Task to carry out >>
Check every line below for the string "pixels", and copy the lines that contain it.

[Scene modeling code data]
-.-.-

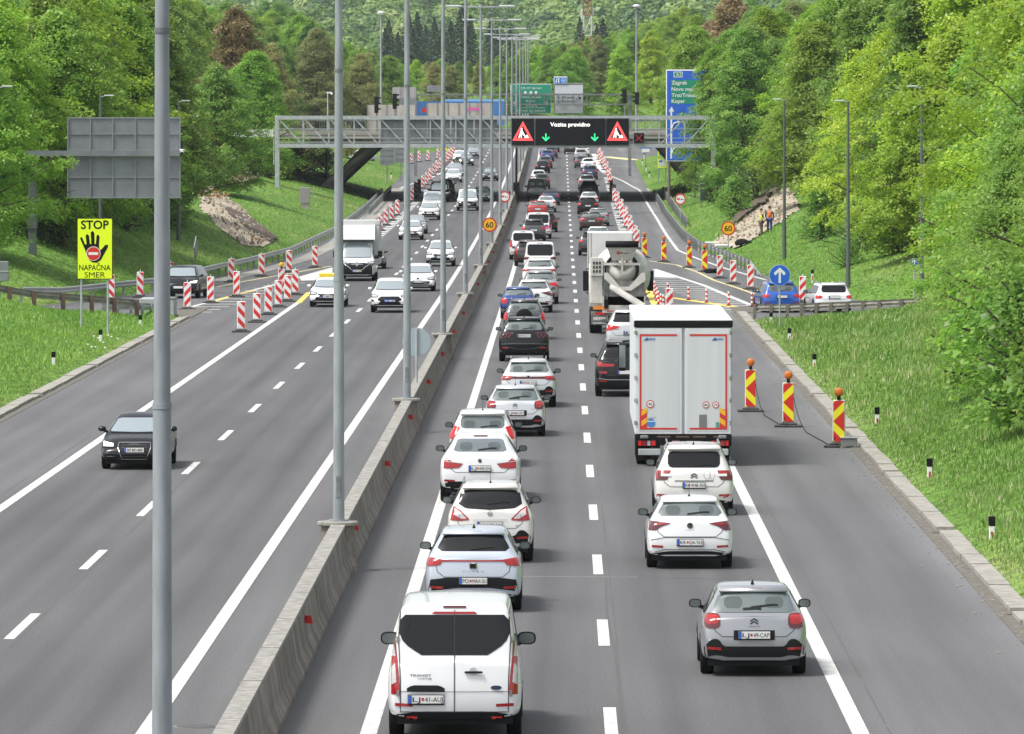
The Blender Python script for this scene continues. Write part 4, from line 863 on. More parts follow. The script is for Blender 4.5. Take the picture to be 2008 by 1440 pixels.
class Shell:
    def __init__(s, me):
        s.me = me; s.bvh = BVHTree.FromPolygons([tuple(v.co) for v in me.vertices], [tuple(p.vertices) for p in me.polygons])
    def pt(s, a, z, side, off):
        """side r rear, f front, x+ / x- flanks, t top"""
        if side == 'r': o, d = Vector((a, -3, z)), Vector((0, 1, 0))
        elif side == 'f': o, d = Vector((a, 30, z)), Vector((0, -1, 0))
        elif side == '+': o, d = Vector((5, a, z)), Vector((-1, 0, 0))
        elif side == '-': o, d = Vector((-5, a, z)), Vector((1, 0, 0))
        else: o, d = Vector((a, z, 6)), Vector((0, 0, -1))
        h = s.bvh.ray_cast(o, d)
        if h[0] is None: return None
        n = h[1] if h[1].dot(d) < 0 else -h[1]
        return h[0]+n*off
    def patch(s, mb, m, top, bot, side='r', off=.006, nx=14, nz=6, mirror=False):
        for mir in ((1, -1) if mirror else (1,)):
            mb.use(m, True); vs = []; nn = nz+1
            for i in range(nx+1):
                t = i/nx; a = chain(top, t); b = chain(bot, t)
                for j in range(nn):
                    u = j/nz; p = s.pt(mir*lerp(a[0], b[0], u), lerp(a[1], b[1], u), side, off) if side in 'rft' else s.pt(lerp(a[0], b[0], u), lerp(a[1], b[1], u), side, off)
                    vs.append(p)
            idx = {}; out = []
            for k, v in enumerate(vs):
                if v is not None: idx[k] = len(out); out.append(v)
            fs = []
            for i in range(nx):
                for j in range(nz):
                    q = (i*nn+j, (i+1)*nn+j, (i+1)*nn+j+1, i*nn+j+1)
                    if all(k in idx for k in q):
                        P4 = [out[idx[k]] for k in q]
                        if max((P4[0]-P4[2]).length, (P4[1]-P4[3]).length) < .9: fs.append(tuple(idx[k] for k in q))
            mb.add(out, fs)
    def ribbon(s, mb, m, pts, w, side='r', off=.007, mirror=False, step=.08):
        for mir in ((1, -1) if mirror else (1,)):
            q = []
            for a, b in zip(pts[:-1], pts[1:]):
                n = max(1, int(math.hypot(b[0]-a[0], b[1]-a[1])/step)); q += [(lerp(a[0], b[0], i/n), lerp(a[1], b[1], i/n)) for i in range(n)]
            q.append(pts[-1]); vs = []; fs = []; mb.use(m)
            for i, p in enumerate(q):
                a = q[max(0, i-1)]; b = q[min(len(q)-1, i+1)]; dx, dz = b[0]-a[0], b[1]-a[1]; L = math.hypot(dx, dz) or 1; nx, nz = -dz/L*w/2, dx/L*w/2
                u = s.pt(mir*(p[0]+nx) if side in 'rft' else p[0]+nx, p[1]+nz, side, off); v = s.pt(mir*(p[0]-nx) if side in 'rft' else p[0]-nx, p[1]-nz, side, off)
                if u is None or v is None: continue
                vs += [u, v]
                if len(vs) > 2: k = len(vs); fs.append((k-4, k-3, k-1, k-2))
            mb.add(vs, fs)
    def poly(s, mb, m, pts, side='r', off=.008):
        """small flat convex-ish polygon laid on the shell"""
        mb.use(m); c = (sum(p[0] for p in pts)/len(pts), sum(p[1] for p in pts)/len(pts)); vs = [s.pt(*p, side, off) for p in [c]+list(pts)]
        if any(v is None for v in vs): return
        n = len(pts); mb.add(vs, [(0, 1+i, 1+(i+1) % n) for i in range(n)])
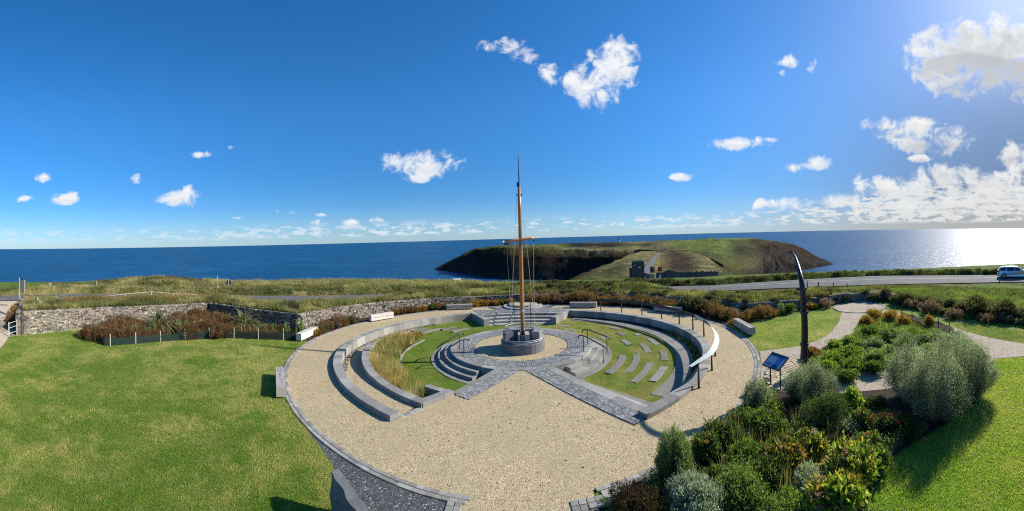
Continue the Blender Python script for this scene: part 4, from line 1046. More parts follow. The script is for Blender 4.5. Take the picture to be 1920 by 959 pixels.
def dry_wall(label, pts, hs, thick=.36, nbig=180, flip=1, zb=-.1, course=.105, lenr=(.13, .36)):
    """pts: base line; hs: height at each point. Faces to the right of the path if flip=1"""
    t = thing('stone_wall', label, 'wall', (*pts[0], 0), group='dry stone garden walls')
    L = plen(pts); cum = [0]
    for a, b in zip(pts, pts[1:]): cum.append(cum[-1]+math.hypot(b[0]-a[0], b[1]-a[1]))
    hf = lambda s: float(np.interp(s, cum, hs))
    core = MB(); nn = max(2, int(L/1.0)); path = [at_s(pts, L*i/nn) for i in range(nn+1)]
    core.sweep(path, .07 if flip > 0 else -thick-.0, thick if flip > 0 else -.07, lambda i: hf(L*i/nn)-.06, zb-.3, .02)
    put(t, core.build('core', MORTAR))
    st = []; z = zb
    while z < max(hs)+.05:
        h = random.uniform(.8, 1.25)*course; s = random.uniform(0, .3)
        while s < L-.05:
            l = random.uniform(*lenr)*(1.35 if random.random() < .15 else 1); l = min(l, L-s); top = hf(s+l/2)
            if z < top-.04:
                st.append((s+l/2, z+h/2, l, h, 0))
            s += l+.012
        z += h+.008
    # top course lies across the wall
    s = 0
    while s < L:
        l = random.uniform(.18, .48); st.append((min(s+l/2, L), hf(s+l/2)-.02, l, random.uniform(.07, .13), 1)); s += l+.015
    big = sorted(range(len(st)), key=lambda i: -st[i][2]*(st[i][3])*(1+st[i][4]))[:nbig]; big = set(big)
    VV = []; FF = []; nvt = 0
    for i, (s, z, l, h, top) in enumerate(st):
        a = at_s(pts, max(0, s-.1)); b = at_s(pts, min(L, s+.1)); ang = math.atan2(b[1]-a[1], b[0]-a[0]); p = at_s(pts, s)
        nx, ny = -math.sin(ang)*flip, math.cos(ang)*flip
        dp = .22+random.uniform(-.03, .05) if not top else thick*random.uniform(.8, 1.1)
        off = (.06+random.uniform(-.035, .03)) if not top else thick/2-.02
        c = (p[0]+nx*off, p[1]+ny*off, z); k = random.randrange(8); tw = random.uniform(-.05, .05)
        if i in big:
            o = bpy.data.objects.new('stone', STN[k]); COL.objects.link(o); o.location = c; o.rotation_euler = (tw, tw*.5, ang+tw); o.scale = (l*1.0, dp, h*1.02); local(o, t)
        else:
            v, f = SV[k]; w = v*np.array([l, dp, h*1.02]); ca, sa = math.cos(ang+tw), math.sin(ang+tw)
            w = np.stack([w[:, 0]*ca-w[:, 1]*sa, w[:, 0]*sa+w[:, 1]*ca, w[:, 2]], 1)+np.array(c)
            VV += [tuple(q) for q in w]; FF += [tuple(j+nvt for j in g) for g in f]; nvt += len(v)
    me = me_py('small_stones', VV, FF); o = obj('small_stones', me, None, DRY); o['kind'] = 'stuff'; local(o, t)
    return t
def wpath(x0, x1, step=30): return [dms(x) for x in np.arange(x0, x1+.1, (x1-x0)/max(1, round((x1-x0)/step)))]
pw = wpath(40, 388); dry_wall('long sunlit dry stone wall behind the far left bed', pw, [float(WH(x)) for x in np.linspace(40, 388, len(pw))], nbig=290)
pw = [dms(391), dms(430), dms(470), dms(510), dms(556)]; dry_wall('shaded dry stone wall returning towards the tower behind the flax plants', pw, [1.35, 1.35, 1.36, 1.36, 1.38], nbig=120)
pw = wpath(558, 990); dry_wall('sunlit curved dry stone wall behind the pale benches', pw, [float(WH(x)) for x in np.linspace(558, 990, len(pw))], nbig=290)
pw = wpath(992, 1650, 40); dry_wall('shaded dry stone wall under the hedge behind the ribbon handrail', pw, [float(WH(x)) for x in np.linspace(992, 1650, len(pw))], nbig=160, course=.12)
A = P(38, 628); pw = [A, PD(40, 580, 34)[:2], PD(44, 560, 43)[:2]]; dry_wall('low stone wall running away behind the notice board at the far left', pw[::-1], [.75, .95, 1.7], nbig=60, flip=-1)

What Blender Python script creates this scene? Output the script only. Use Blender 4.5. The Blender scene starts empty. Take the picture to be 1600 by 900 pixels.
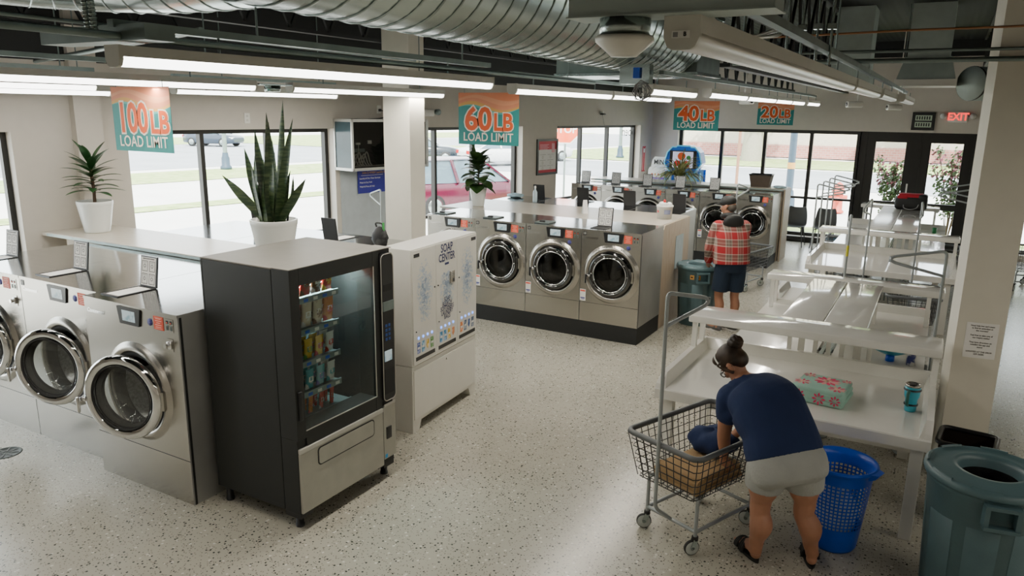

-.-.-

Result of this exercise >>
The Blender Python script for this scene continues. Write part 4, from line 863 on. More parts follow. The script is for Blender 4.5. Take the picture to be 2008 by 1440 pixels.
Continue the Blender Python script for this scene: part 4, from line 1046. More parts follow. The script is for Blender 4.5. Take the picture to be 1920 by 959 pixels.
What Blender Python script creates this scene? Output the script only. Use Blender 4.5. The Blender scene starts empty. Take the picture to be 1600 by 900 pixels.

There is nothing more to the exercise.